Though Miller was never known for his anatomical rendering (the forms in Xerxes are very blocky), he compensated with a sense of design and style that electrically telegraphed force and emotion. Some of that is still on display. Those who loved his Lone Wolf and Cub covers will see a sense of design employed in the fabrics of the Persians and on the whole, I enjoyed looking at the Persian soldiers with their turbans and beards. Sometimes the forms of his renderings are so simplified, though, as to be almost mosaic or tapestry – still, the sense of design is powerful.

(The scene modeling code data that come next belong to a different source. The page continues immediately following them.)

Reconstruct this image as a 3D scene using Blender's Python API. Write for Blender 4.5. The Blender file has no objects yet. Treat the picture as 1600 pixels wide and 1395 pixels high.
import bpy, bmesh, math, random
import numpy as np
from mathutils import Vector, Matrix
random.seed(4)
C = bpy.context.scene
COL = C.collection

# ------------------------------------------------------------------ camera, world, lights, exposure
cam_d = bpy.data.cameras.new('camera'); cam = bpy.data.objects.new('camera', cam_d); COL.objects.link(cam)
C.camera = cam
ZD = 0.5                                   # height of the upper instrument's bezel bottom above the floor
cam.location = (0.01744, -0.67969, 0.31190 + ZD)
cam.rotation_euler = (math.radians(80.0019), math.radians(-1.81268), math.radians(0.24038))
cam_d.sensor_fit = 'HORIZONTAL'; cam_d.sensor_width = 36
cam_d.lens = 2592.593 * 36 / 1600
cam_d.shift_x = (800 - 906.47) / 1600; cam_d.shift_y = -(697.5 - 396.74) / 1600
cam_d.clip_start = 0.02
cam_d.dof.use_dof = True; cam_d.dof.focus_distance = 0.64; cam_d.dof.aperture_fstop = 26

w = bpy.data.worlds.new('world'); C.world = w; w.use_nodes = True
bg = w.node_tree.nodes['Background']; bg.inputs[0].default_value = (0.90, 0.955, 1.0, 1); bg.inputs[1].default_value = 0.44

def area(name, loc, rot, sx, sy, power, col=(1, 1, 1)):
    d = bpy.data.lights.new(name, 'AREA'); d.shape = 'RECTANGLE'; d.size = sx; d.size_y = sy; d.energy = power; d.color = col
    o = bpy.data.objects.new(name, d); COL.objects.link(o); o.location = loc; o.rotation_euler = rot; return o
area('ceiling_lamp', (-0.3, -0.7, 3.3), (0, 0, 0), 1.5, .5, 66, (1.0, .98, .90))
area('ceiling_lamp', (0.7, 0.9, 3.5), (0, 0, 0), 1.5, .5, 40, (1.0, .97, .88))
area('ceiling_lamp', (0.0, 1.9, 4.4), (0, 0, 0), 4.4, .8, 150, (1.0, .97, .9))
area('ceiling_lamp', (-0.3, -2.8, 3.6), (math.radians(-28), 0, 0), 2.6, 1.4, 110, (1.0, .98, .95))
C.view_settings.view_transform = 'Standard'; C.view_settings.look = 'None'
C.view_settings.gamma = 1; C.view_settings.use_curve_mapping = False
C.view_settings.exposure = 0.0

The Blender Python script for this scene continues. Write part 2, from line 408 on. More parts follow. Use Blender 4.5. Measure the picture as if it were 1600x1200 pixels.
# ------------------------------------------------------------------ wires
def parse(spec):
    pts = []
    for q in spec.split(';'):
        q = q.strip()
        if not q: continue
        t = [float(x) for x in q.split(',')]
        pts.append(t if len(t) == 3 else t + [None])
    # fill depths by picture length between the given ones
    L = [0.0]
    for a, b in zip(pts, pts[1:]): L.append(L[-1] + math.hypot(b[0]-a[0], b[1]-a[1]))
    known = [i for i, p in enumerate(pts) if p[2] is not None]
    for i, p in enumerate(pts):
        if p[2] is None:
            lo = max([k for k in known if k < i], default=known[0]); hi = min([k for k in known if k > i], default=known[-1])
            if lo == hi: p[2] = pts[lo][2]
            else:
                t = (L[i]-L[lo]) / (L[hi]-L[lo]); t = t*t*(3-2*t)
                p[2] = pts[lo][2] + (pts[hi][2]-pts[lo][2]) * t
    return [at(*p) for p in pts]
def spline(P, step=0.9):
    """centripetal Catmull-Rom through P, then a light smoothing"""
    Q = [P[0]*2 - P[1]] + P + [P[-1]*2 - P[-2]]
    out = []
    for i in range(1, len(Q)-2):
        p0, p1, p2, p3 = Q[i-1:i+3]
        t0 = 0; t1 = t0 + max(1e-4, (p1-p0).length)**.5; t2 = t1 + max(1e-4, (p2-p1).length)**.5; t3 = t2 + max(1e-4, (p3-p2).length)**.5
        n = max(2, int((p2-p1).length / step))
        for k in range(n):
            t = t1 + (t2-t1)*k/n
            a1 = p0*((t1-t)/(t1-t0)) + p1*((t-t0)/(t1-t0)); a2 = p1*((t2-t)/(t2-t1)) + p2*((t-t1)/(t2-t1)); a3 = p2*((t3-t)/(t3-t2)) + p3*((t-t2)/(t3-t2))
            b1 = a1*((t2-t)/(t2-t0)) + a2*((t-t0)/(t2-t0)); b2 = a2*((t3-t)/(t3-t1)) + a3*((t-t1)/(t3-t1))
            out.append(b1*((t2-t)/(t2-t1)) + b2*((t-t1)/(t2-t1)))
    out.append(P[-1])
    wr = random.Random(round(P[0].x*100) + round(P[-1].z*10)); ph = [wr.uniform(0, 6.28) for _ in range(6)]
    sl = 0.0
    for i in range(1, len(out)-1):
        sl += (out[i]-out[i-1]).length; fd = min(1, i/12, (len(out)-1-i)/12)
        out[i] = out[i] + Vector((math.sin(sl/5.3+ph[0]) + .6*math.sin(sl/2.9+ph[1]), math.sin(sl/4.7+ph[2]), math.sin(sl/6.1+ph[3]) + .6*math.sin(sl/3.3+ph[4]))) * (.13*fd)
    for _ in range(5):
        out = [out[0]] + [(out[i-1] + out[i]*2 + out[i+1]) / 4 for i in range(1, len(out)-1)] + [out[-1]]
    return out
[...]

Even some of Miller’s old tenderness shows through (briefly) when he writes of the Persians: “And they are men just like us. They have wives and sons and daughters. Just like us. And King Darius offers generous terms for our submission to Persian rule.” I had foolishly thought that because the series was called Xerxes, it might take the opposite vantage point as 300, but Miller is only doubling down on his political aesthetics. Darius is an abstract figure rendered in one panel at the beginning of the book. We haven’t yet met his son Xerxes. I gather that the rest of the series will cover the entirety of the Persian wars and there should be much material there for Miller to delve into complexity, history, feathering and texture, while holding onto his love for epic tragedy in the fortissimo vein.

So far, he’s reduced all that potential down to the scale of a wrestling grudge match. However, there are still opportunities and spaces to do different things in future issues. Like I say, I can’t forget the impact of those 80’s works on me, or the collective comics landscape. All one can do is keep reading and hope.

Xerxes #1 arrives in shops today, April 4th, 2018 from Dark Horse Comics.